TASK STATEMENT
Return only the stretch of the material below that begins with the line containing "Write part 3" and ends with the line containing "beside the bracket'", exactly; both of those lines belong to it.

ITEMS
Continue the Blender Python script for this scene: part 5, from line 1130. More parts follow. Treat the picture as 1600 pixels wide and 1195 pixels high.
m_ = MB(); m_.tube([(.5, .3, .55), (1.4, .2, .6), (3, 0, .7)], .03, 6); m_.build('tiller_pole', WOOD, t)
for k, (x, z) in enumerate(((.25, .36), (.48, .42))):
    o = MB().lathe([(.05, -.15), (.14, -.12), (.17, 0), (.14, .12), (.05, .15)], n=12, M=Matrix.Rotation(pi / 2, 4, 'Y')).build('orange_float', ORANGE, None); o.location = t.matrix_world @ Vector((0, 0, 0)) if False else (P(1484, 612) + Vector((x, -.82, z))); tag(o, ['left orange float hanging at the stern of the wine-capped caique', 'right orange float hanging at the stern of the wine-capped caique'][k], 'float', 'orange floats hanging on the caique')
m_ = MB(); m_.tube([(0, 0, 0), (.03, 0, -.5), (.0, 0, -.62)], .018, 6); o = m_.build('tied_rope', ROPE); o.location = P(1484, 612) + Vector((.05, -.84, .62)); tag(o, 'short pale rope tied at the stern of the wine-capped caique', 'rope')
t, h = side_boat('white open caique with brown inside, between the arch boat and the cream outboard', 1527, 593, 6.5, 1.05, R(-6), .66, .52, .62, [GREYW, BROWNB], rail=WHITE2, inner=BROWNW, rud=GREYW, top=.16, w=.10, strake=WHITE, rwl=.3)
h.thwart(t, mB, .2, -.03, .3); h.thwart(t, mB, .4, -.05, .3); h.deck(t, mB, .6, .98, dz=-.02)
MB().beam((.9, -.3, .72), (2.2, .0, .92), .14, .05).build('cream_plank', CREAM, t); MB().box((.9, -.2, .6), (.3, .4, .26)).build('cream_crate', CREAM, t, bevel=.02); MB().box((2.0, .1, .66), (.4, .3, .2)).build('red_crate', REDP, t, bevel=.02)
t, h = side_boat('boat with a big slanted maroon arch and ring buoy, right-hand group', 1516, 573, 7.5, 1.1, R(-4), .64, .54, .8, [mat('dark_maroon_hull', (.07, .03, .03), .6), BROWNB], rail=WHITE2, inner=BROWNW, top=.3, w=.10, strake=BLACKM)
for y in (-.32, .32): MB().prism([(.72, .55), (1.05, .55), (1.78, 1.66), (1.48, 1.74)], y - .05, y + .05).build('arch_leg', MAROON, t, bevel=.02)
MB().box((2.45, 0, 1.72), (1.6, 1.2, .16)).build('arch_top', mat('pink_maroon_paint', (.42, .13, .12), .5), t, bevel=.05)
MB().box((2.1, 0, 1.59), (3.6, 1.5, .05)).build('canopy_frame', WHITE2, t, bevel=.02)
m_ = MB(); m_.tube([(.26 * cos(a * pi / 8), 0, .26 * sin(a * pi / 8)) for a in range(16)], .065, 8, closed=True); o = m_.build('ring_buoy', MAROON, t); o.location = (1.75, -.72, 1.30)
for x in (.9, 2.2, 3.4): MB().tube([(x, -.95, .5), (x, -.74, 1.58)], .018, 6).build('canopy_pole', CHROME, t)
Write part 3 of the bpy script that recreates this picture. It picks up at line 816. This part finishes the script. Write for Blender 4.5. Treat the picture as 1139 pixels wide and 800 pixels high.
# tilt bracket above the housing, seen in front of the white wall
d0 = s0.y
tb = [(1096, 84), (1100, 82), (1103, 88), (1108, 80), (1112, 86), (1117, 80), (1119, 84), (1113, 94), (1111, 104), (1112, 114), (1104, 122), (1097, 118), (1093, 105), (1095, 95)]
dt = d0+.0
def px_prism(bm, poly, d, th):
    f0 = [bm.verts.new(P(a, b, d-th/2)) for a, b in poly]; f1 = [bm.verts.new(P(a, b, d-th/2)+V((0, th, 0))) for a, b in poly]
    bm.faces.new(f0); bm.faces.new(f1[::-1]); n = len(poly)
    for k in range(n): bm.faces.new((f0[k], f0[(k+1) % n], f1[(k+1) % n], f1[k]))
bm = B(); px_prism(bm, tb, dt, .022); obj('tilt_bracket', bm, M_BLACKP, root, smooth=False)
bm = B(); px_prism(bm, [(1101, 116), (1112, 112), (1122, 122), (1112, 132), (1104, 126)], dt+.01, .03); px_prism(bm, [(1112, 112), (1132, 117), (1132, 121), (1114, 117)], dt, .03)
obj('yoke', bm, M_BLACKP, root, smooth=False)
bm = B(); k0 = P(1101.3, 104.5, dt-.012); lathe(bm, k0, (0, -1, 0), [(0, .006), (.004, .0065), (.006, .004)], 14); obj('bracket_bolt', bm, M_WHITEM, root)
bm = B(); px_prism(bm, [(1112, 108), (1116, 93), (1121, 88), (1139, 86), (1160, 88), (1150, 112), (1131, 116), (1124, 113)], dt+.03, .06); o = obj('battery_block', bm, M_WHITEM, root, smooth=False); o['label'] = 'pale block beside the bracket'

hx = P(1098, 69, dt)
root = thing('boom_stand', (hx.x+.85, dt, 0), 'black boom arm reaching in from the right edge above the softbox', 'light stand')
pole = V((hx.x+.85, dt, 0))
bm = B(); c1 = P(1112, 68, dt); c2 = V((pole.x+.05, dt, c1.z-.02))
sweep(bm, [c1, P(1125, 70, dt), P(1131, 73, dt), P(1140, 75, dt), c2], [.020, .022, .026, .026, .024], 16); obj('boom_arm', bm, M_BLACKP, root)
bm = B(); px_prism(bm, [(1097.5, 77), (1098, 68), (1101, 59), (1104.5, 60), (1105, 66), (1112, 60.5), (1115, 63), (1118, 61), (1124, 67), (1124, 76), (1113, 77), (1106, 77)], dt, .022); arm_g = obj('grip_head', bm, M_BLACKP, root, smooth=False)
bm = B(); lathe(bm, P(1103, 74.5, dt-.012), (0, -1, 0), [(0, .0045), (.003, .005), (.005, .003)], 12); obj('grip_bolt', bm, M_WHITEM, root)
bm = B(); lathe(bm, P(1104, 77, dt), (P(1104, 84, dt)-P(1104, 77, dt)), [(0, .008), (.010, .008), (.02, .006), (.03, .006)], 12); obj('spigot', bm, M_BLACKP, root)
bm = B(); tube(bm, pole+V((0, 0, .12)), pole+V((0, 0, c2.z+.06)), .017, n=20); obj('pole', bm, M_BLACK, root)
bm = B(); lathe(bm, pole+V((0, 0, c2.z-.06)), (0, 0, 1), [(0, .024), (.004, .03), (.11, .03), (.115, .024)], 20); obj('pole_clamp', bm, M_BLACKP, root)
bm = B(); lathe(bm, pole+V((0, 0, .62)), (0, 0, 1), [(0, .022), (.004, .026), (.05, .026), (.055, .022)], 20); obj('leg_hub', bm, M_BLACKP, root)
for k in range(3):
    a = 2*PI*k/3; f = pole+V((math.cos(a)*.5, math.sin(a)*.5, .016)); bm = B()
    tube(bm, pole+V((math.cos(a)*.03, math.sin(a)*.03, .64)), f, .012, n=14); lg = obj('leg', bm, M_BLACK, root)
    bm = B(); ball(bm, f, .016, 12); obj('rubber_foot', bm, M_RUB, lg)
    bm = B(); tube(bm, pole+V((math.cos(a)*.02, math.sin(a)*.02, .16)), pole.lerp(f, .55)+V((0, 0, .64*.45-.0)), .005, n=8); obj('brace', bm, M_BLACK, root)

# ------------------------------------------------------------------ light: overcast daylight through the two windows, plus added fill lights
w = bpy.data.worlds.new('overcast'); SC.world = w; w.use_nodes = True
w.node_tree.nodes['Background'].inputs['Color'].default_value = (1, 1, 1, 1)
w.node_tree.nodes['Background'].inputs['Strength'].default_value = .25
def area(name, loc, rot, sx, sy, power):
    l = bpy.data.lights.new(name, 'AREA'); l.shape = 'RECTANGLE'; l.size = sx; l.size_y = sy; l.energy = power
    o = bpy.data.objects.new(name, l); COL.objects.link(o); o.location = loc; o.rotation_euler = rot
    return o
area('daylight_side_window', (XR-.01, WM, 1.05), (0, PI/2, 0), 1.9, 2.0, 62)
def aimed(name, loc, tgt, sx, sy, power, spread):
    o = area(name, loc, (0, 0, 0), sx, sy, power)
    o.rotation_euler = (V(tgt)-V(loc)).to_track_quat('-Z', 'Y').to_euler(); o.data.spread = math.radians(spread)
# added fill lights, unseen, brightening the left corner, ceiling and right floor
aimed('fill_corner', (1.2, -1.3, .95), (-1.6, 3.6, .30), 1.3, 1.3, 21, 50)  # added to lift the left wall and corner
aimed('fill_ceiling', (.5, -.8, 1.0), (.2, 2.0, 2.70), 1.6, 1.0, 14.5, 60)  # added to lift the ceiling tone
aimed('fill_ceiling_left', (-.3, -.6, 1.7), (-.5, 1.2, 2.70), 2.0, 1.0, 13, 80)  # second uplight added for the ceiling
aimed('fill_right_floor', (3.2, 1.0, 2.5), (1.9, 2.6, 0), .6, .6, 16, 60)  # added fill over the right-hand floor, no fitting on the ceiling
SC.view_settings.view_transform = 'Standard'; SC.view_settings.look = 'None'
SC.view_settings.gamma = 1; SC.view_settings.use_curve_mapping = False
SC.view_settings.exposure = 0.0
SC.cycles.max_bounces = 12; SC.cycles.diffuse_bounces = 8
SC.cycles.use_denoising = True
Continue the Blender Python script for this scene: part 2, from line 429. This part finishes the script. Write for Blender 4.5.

RESPONSE FOR THIS EXERCISE
Write part 3 of the bpy script that recreates this picture. It picks up at line 816. This part finishes the script. Write for Blender 4.5. Treat the picture as 1139 pixels wide and 800 pixels high.
# tilt bracket above the housing, seen in front of the white wall
d0 = s0.y
tb = [(1096, 84), (1100, 82), (1103, 88), (1108, 80), (1112, 86), (1117, 80), (1119, 84), (1113, 94), (1111, 104), (1112, 114), (1104, 122), (1097, 118), (1093, 105), (1095, 95)]
dt = d0+.0
def px_prism(bm, poly, d, th):
    f0 = [bm.verts.new(P(a, b, d-th/2)) for a, b in poly]; f1 = [bm.verts.new(P(a, b, d-th/2)+V((0, th, 0))) for a, b in poly]
    bm.faces.new(f0); bm.faces.new(f1[::-1]); n = len(poly)
    for k in range(n): bm.faces.new((f0[k], f0[(k+1) % n], f1[(k+1) % n], f1[k]))
bm = B(); px_prism(bm, tb, dt, .022); obj('tilt_bracket', bm, M_BLACKP, root, smooth=False)
bm = B(); px_prism(bm, [(1101, 116), (1112, 112), (1122, 122), (1112, 132), (1104, 126)], dt+.01, .03); px_prism(bm, [(1112, 112), (1132, 117), (1132, 121), (1114, 117)], dt, .03)
obj('yoke', bm, M_BLACKP, root, smooth=False)
bm = B(); k0 = P(1101.3, 104.5, dt-.012); lathe(bm, k0, (0, -1, 0), [(0, .006), (.004, .0065), (.006, .004)], 14); obj('bracket_bolt', bm, M_WHITEM, root)
bm = B(); px_prism(bm, [(1112, 108), (1116, 93), (1121, 88), (1139, 86), (1160, 88), (1150, 112), (1131, 116), (1124, 113)], dt+.03, .06); o = obj('battery_block', bm, M_WHITEM, root, smooth=False); o['label'] = 'pale block beside the bracket'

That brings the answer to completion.